America

Charles Gaines, By the Numbers

The conceptual artist Charles Gaines, best known for his rules-based grid works that he began making in the 1970s, had his imagination shaped by his experiences of difference. Born in Charleston, S.C., in 1944, a full decade before the Supreme Court’s Brown v. Board of Education decision that desegregated public schools in law if not in life, he realized, he says, that “there was a whole cultural and social order based upon differences between white and Black people.” So many of the adults around him seemed to accept Jim Crow segregation as immutable. “At the time, I didn’t know how a whole set of cultural values could expand out of the idea of that difference,” he says. “Even as a kid it seemed arbitrary to me.”

Soon after moving with his parents to Newark, N.J., at age 5, Gaines was recognized by his teachers for his art — but even then in a manner that called attention to difference. “My fourth-grade teacher told my mother she should encourage my art career because if I succeeded, I would be the first Black artist in the history of the world,” he says with a laugh. “I appreciate her sentiment, but it shows the vast gap of knowledge, and why Black people are so mistreated.” Trained in traditional art-making approaches from high school through college at Jersey City State College (now New Jersey City University) and graduate school at the Rochester Institute of Technology, Gaines was inspired by the minimalist and early conceptualists of the 1960s.
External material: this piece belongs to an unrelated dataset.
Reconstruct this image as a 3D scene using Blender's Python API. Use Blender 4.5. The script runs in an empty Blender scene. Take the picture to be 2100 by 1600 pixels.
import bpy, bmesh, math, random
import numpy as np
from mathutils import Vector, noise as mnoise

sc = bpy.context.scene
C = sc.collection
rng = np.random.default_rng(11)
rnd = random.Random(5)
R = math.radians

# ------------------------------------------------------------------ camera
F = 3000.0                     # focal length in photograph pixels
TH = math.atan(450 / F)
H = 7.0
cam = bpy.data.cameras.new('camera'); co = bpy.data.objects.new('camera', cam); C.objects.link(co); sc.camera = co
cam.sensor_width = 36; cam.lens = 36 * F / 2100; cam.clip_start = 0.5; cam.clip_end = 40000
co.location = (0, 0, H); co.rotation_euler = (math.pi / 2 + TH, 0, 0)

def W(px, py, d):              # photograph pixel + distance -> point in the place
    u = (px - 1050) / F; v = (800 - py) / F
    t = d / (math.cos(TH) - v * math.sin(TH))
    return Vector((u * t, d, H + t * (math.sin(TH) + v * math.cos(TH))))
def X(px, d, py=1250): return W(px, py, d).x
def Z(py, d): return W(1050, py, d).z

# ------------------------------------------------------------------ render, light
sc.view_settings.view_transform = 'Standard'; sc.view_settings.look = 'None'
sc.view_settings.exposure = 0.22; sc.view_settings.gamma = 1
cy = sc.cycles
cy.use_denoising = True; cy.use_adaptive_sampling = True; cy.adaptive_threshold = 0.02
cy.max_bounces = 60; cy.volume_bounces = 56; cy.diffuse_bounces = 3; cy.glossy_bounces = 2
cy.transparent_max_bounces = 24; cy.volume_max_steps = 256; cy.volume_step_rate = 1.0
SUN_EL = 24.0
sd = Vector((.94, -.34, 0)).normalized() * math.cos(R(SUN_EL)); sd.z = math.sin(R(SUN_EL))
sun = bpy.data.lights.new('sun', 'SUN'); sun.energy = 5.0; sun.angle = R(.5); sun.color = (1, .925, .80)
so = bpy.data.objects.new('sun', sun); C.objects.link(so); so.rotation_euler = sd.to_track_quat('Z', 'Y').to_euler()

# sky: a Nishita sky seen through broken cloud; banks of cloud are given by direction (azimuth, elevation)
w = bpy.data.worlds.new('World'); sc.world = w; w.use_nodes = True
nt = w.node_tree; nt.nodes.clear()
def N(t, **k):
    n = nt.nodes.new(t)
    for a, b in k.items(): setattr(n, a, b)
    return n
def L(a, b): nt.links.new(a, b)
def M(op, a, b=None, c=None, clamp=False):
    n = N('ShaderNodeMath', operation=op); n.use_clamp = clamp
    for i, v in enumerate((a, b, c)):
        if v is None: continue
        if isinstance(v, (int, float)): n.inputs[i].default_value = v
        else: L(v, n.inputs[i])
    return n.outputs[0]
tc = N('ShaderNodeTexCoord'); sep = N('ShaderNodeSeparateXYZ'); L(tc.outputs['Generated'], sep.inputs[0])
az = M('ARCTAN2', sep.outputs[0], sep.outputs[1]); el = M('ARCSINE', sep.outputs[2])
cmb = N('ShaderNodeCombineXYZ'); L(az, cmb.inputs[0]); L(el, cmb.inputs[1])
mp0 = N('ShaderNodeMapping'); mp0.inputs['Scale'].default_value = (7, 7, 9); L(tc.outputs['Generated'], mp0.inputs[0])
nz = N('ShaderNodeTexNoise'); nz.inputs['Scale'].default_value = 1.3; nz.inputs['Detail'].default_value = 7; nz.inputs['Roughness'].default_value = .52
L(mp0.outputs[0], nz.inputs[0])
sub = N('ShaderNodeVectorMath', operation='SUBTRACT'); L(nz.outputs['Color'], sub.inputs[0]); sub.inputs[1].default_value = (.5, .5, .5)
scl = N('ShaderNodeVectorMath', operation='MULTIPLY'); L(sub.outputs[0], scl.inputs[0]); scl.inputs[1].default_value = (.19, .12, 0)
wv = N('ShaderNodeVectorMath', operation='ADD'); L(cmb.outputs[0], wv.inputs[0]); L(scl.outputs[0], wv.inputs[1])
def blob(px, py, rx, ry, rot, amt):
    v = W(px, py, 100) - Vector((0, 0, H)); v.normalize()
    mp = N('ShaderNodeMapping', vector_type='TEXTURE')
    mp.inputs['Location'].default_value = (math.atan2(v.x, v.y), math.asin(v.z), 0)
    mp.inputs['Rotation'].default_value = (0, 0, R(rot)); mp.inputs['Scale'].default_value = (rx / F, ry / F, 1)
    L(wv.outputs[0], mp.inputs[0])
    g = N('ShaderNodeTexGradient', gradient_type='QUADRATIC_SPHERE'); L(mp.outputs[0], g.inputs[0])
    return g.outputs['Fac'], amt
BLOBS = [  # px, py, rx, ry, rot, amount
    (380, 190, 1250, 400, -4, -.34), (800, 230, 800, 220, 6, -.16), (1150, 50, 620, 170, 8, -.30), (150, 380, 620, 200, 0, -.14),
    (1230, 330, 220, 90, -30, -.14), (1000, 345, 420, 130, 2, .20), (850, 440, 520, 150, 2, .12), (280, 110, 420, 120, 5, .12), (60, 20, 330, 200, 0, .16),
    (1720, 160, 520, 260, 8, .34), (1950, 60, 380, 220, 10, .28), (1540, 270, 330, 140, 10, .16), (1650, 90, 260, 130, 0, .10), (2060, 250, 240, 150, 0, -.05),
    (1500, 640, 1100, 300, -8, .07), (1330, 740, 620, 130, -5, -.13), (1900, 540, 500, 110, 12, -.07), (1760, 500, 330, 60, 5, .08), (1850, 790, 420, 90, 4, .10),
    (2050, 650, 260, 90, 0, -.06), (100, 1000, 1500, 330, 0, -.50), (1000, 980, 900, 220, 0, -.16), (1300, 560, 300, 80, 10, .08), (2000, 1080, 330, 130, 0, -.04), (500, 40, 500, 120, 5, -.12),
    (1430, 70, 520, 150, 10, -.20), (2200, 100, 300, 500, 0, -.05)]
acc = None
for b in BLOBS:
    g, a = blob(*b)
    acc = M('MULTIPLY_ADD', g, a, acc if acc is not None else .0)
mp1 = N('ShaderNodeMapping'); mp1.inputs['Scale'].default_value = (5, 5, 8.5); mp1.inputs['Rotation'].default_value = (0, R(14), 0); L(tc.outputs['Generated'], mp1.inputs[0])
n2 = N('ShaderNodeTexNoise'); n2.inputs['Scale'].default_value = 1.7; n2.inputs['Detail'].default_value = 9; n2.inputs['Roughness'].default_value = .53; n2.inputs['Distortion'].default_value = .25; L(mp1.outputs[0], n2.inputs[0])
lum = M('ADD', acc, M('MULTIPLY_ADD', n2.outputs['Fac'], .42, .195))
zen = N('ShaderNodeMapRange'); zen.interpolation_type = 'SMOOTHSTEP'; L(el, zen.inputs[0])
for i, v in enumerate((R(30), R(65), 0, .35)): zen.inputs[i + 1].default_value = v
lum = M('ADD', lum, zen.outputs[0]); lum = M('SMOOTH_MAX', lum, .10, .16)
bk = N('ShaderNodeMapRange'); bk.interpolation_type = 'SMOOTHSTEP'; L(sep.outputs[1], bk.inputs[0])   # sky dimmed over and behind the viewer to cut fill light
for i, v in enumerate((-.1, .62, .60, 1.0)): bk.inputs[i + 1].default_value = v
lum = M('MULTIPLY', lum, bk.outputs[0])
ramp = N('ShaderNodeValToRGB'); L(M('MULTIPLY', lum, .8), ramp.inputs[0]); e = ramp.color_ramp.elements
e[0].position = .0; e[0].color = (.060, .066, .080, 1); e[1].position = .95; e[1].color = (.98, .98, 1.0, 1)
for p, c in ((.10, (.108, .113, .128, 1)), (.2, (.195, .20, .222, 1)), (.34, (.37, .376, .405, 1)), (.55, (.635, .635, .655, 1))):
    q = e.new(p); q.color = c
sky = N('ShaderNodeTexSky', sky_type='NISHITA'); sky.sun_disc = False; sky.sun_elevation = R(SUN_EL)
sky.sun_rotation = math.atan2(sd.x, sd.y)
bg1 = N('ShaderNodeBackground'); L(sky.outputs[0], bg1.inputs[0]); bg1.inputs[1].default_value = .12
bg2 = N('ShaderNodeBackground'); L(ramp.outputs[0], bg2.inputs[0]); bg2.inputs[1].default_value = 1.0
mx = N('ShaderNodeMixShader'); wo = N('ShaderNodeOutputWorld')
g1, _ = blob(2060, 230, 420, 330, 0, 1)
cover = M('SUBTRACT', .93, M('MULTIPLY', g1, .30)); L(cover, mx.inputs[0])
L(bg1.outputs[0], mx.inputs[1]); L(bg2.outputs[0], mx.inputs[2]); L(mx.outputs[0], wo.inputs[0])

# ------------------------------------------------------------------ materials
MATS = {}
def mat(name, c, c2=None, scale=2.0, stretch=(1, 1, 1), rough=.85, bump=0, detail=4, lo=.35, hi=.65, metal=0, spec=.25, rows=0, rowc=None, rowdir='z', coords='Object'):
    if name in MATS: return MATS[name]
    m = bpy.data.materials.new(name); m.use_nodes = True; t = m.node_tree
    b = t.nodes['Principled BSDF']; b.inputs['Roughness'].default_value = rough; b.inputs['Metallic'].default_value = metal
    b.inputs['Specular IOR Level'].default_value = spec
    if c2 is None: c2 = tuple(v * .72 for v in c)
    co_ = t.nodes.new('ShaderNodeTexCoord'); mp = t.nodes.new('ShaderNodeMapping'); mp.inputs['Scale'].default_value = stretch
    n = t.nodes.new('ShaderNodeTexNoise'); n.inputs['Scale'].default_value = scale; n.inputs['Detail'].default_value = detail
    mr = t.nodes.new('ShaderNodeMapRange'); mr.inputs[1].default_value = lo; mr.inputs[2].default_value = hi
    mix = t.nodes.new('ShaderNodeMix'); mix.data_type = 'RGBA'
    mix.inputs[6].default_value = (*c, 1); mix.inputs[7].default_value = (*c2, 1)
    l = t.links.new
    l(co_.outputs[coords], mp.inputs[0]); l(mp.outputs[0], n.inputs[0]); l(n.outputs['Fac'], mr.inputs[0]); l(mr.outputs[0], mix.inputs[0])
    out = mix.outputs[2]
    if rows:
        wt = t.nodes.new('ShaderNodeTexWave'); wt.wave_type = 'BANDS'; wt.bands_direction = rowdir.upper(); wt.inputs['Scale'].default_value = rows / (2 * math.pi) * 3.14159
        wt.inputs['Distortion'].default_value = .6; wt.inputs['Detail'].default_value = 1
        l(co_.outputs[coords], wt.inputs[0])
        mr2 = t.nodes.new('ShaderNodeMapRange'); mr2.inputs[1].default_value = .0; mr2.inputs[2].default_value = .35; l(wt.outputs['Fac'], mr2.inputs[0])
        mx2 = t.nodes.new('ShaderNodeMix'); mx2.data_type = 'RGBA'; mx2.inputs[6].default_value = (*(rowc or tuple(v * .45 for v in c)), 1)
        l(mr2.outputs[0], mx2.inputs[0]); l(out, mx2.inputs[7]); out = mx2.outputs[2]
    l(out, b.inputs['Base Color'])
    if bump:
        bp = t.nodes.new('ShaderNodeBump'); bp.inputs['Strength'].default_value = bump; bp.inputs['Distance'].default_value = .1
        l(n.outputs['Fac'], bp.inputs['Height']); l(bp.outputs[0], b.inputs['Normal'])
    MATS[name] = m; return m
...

Their work liberated him to think about art’s possibilities in an audaciously conceptual manner. “Being able to draw and being an artist are two entirely different universes; they’re not really related,” he says. “To be an artist is complicated and varied, depending on the individual and their circumstances.”
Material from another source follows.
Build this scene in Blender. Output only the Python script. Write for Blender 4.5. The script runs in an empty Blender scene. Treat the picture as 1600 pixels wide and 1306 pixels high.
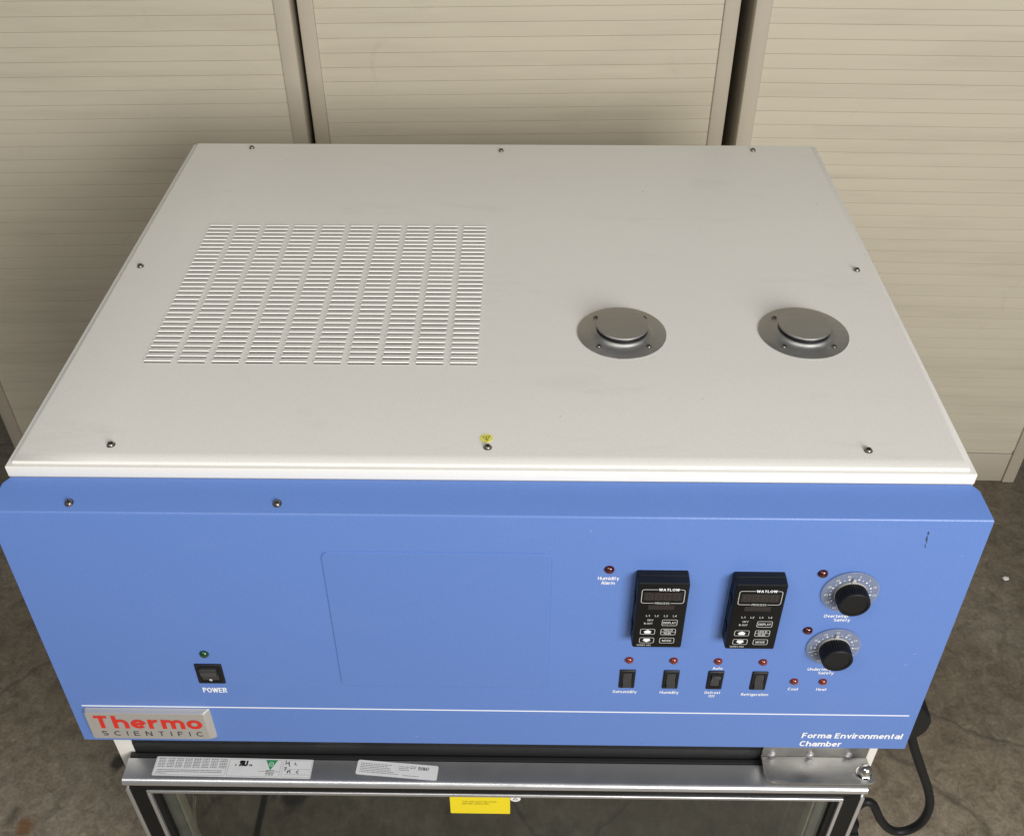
import bpy, bmesh, math, random
from mathutils import Matrix, Vector
random.seed(7)
S = bpy.context.scene
H = 1.042                      # height of the chamber's top tray above the floor

# ------------------------------------------------------------------ camera
cam = bpy.data.cameras.new('camera'); camo = bpy.data.objects.new('camera', cam)
S.collection.objects.link(camo); S.camera = camo
cam.sensor_fit = 'HORIZONTAL'; cam.sensor_width = 36.0; cam.lens = 36.0 * 1576.25 / 1600
cam.clip_start = 0.02; cam.clip_end = 100
r_ = Vector((0.99989465, 0.01433689, -0.0022697)); u_ = Vector((-0.00746477, 0.6419883, 0.7666781))
f_ = Vector((-0.0124489, 0.76658038, -0.64202768))
M = Matrix.Identity(4)
for i in range(3):
    M[i][0] = r_[i]; M[i][1] = u_[i]; M[i][2] = -f_[i]
M[0][3], M[1][3], M[2][3] = 0.0356, -0.7319, 0.6814 + H
camo.matrix_world = M

# ------------------------------------------------------------------ world, lamps, exposure
W = bpy.data.worlds.new('World'); S.world = W; W.use_nodes = True
bg = W.node_tree.nodes['Background']
bg.inputs[0].default_value = (0.93, 0.97, 1.0, 1); bg.inputs[1].default_value = 0.15
def lamp(name, loc, target, sx, sy, power, col):
    l = bpy.data.lights.new(name, 'AREA'); l.shape = 'RECTANGLE'; l.size = sx; l.size_y = sy
    l.energy = power; l.color = col
    o = bpy.data.objects.new(name, l); S.collection.objects.link(o); o.location = loc
    o.rotation_euler = (Vector(target) - Vector(loc)).to_track_quat('-Z', 'Y').to_euler()
    return o
lamp('front_key_light', (1.30, -2.35, 1.98), (0.10, 0.1, 0.95), 1.5, 1.2, 88, (1.0, 0.985, 0.96))  # soft key lamp from front right; source unseen, no window known
lamp('ceiling_light', (-0.75, -1.25, 2.6), (-0.65, 0.7, 0.95), 1.3, 0.35, 14, (1.0, 0.97, 0.92))
S.view_settings.view_transform = 'Standard'; S.view_settings.look = 'None'
S.view_settings.exposure = 0.08; S.view_settings.gamma = 1.0
S.view_settings.use_curve_mapping = False

# ------------------------------------------------------------------ materials
def newmat(name):
    m = bpy.data.materials.new(name); m.use_nodes = True
    return m, m.node_tree, m.node_tree.nodes['Principled BSDF']
def N(nt, typ, **kw):
    n = nt.nodes.new(typ)
    for k, v in kw.items():
        if k in n.inputs: n.inputs[k].default_value = v
        else: setattr(n, k, v)
    return n
def ramp(nt, src, stops):
    r = nt.nodes.new('ShaderNodeValToRGB'); e = r.color_ramp.elements
    while len(e) < len(stops): e.new(0.5)
    for i, (p, c) in enumerate(stops):
        e[i].position = p; e[i].color = c if len(c) == 4 else (*c, 1)
    nt.links.new(src, r.inputs[0]); return r
def mixc(nt, fac, a, b):
    m = nt.nodes.new('ShaderNodeMix'); m.data_type = 'RGBA'
    for sock, v in ((m.inputs[0], fac), (m.inputs[6], a), (m.inputs[7], b)):
        if hasattr(v, 'is_output'): nt.links.new(v, sock)
        elif isinstance(v, (int, float)): sock.default_value = v
        else: sock.default_value = (*v, 1)
    return m.outputs[2]
def mat(name, col, rough=0.5, metal=0.0, var=0.0, scale=8.0, bump=0.0, bscale=400.0, spec=0.5, rvar=0.0, coat=0.0):
    """painted or metal surface: base colour with mild blotches, fine relief"""
    m, nt, b = newmat(name)
    b.inputs['Base Color'].default_value = (*col, 1); b.inputs['Roughness'].default_value = rough
    b.inputs['Metallic'].default_value = metal; b.inputs['Specular IOR Level'].default_value = spec
    if coat: b.inputs['Coat Weight'].default_value = coat; b.inputs['Coat Roughness'].default_value = 0.15
    tc = N(nt, 'ShaderNodeNewGeometry')
    if var or rvar:
        n = N(nt, 'ShaderNodeTexNoise', Scale=scale, Detail=6.0, Roughness=0.62)
        nt.links.new(tc.outputs['Position'], n.inputs['Vector'])
        if var:
            k = ramp(nt, n.outputs['Fac'], [(0.30, tuple(c * (1 - var) for c in col)), (0.5, col), (0.72, tuple(min(1, c * (1 + var * .5)) for c in col))])
            nt.links.new(k.outputs[0], b.inputs['Base Color'])
        if rvar:
            mr = N(nt, 'ShaderNodeMapRange'); mr.inputs[1].default_value = .3; mr.inputs[2].default_value = .7
            mr.inputs[3].default_value = max(.03, rough - rvar); mr.inputs[4].default_value = rough + rvar
            nt.links.new(n.outputs['Fac'], mr.inputs[0]); nt.links.new(mr.outputs[0], b.inputs['Roughness'])
    if bump:
        n2 = N(nt, 'ShaderNodeTexNoise', Scale=bscale, Detail=3.0)
        nt.links.new(tc.outputs['Position'], n2.inputs['Vector'])
        bp = N(nt, 'ShaderNodeBump', Strength=bump, Distance=0.0006)
        nt.links.new(n2.outputs['Fac'], bp.inputs['Height']); nt.links.new(bp.outputs[0], b.inputs['Normal'])
    return m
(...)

Gaines in front of his work “Numbers and Trees: Arizona Series 1, Tree #8, Cave” (2023). Credit…Philip Cheung

Gaines moved from making big abstract paintings in the style favored by his instructors to making process-oriented works following a systematized approach of his own design, in an effort to unmask how politically and ideologically driven concepts like creativity and genius really are. “I wanted to make a type of work whose production is of consequence to the system rather than my imagination,” he says. This creates a selfless art, both in terms of extinguishing most signs of subjectivity and in the sense of its service to a broader community and a broader truth.
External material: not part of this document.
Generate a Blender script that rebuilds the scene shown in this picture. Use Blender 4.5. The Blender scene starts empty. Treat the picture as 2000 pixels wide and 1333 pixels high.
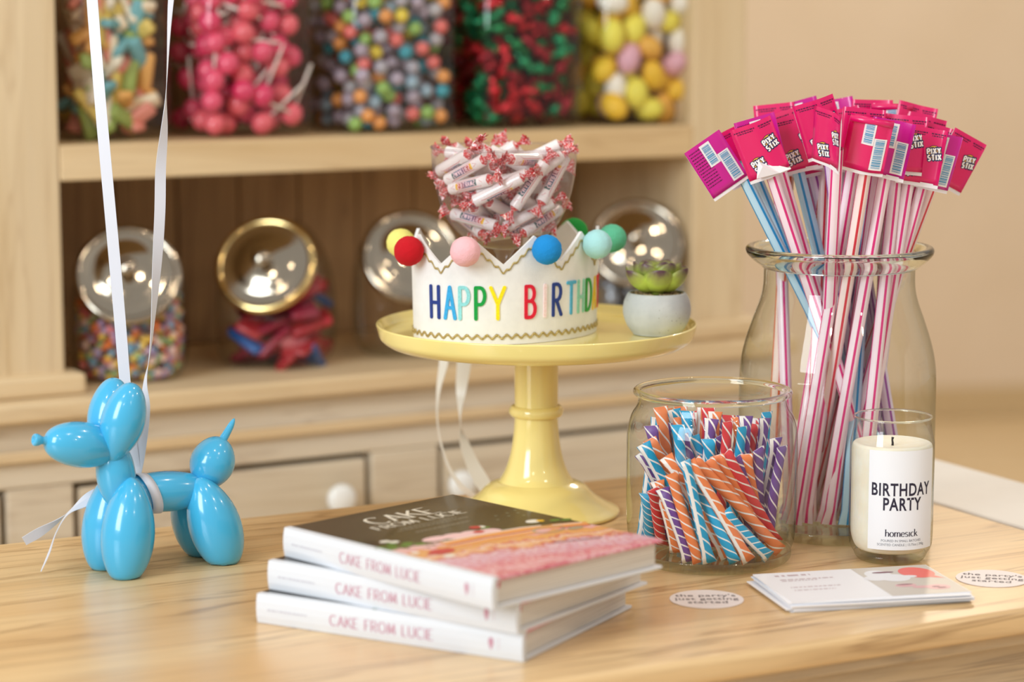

An assistant working in the Great Hall area of Gaines’s studio. Credit…Philip Cheung

Nowhere was this more impactful than in 1993 when, along with the artist and writer Catherine Lord, he curated the landmark exhibition of Black art known as “The Theater of Refusal.” As early as 1989, Gaines had conceived of a show that would juxtapose powerful contemporary work by Black Americans with deprecating excerpts by art critics, highlighting the profound mismeasure of these artists’ achievements. By the time Gaines had secured a site for the exhibition at the University of California, Irvine, many of the neglected and disparaged artists featured in the show — Renée Green, Gary Simmons, David Hammons, Adrian Piper and Jean-Michel Basquiat — were now celebrated. This shifted, though certainly didn’t undercut, Gaines’s critique. High visibility and marginality can coexist, he argued. In an introductory essay for “The Theater of Refusal,” Gaines explains the concept of the exhibition was about how “the critical environment surrounding the works of these artists intentionally and unintentionally limits those works, creating a theater of refusal that punishes the work of Black artists by making it immune to history and by immunizing history against it.” Long out of print, the catalog for the exhibition will be republished in an expanded 30th anniversary edition later this fall.